Goods price inflation reaccelerated in August after the small reprieve in July (which likely reflected discounting related to Amazon Prime Day). Furnishings (+1.1% m/m), apparel (+0.2% m/m), and recreation goods (+0.6% m/m) all saw notable reacceleration. Despite significant improvement in logistical bottlenecks and a surge in inventory/sales ratios for most U.S. retail goods, consumer inflation across goods categories has been very sticky. This suggests retailers were quick to adjust prices on the upside, but have been more cautious about passing along easing input price pressures to consumers, as they face margin pressures from rising labor costs and lower volumes.

U.S. used car prices were also stronger than expected. Despite the recent weakness in wholesale prices, used car CPI was little changed in August (−0.1% m/m). New car prices rose 0.8% m/m. While new auto production remains severely disrupted and inventories near record low levels, the used car market has returned to better balance in recent months. Inventories have improved, and the Manheim used vehicle value index is now down about 11% from the peak. However, this moderation is worryingly absent from the August CPI report. Historically, CPI prices have followed the Manheim data with a lag of about two months – the fact this didn’t happen suggests dealers are not passing on lower prices to consumers.

Travel services prices were mixed in August after declining in July. Airfares were lower (−4.6% m/m), consistent with pass-through from lower fuel prices. Hotel prices were unchanged. The August report suggests much of the weakness in July could be attributed to categories more volatile than travel.

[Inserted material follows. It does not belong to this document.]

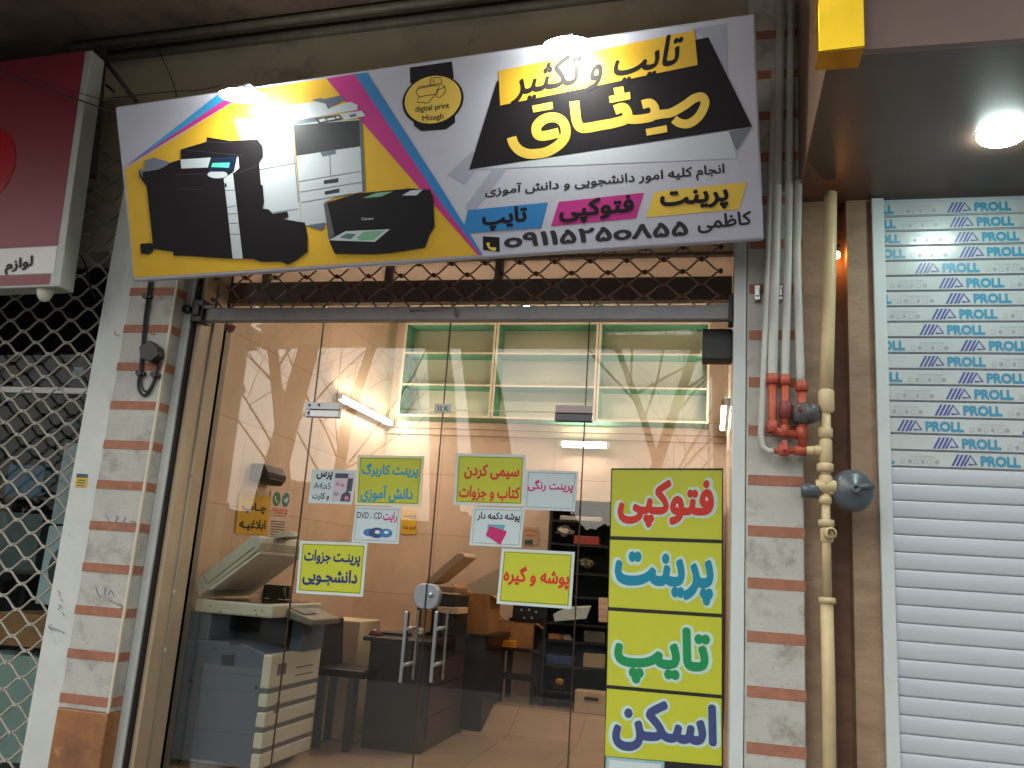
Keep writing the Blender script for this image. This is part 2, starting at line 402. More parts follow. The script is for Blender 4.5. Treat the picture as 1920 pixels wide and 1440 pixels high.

Implications for Fed policy and U.S. growth outlook

The August CPI report suggests U.S. inflation will take longer to decline. Fed officials are already in the blackout period ahead of their 20–21 September meeting, and we (and markets) still believe a 75-basis-point hike is likely. In our view, rather than prompting a more dramatic move at the next meeting (such as a larger hike), the latest CPI data instead argues strongly for a shift higher in the “dots” – i.e., Fed officials’ near- and longer-term forecasts for the fed funds rate. New projections will be released at the September meeting, and we expect to see a higher forecasted median terminal rate of 4.5% – suggesting the Fed has more hiking to do before it pivots to keeping the fed funds rate on hold, as the more gradual pace of disinflation calls for more hawkish policy in an effort to keep inflation expectations from rising further.

Tighter U.S. financial conditions and a higher fed funds rate trajectory also suggest the path to a soft landing continues to narrow, and a U.S. recession may be more likely than not in the next 12 months.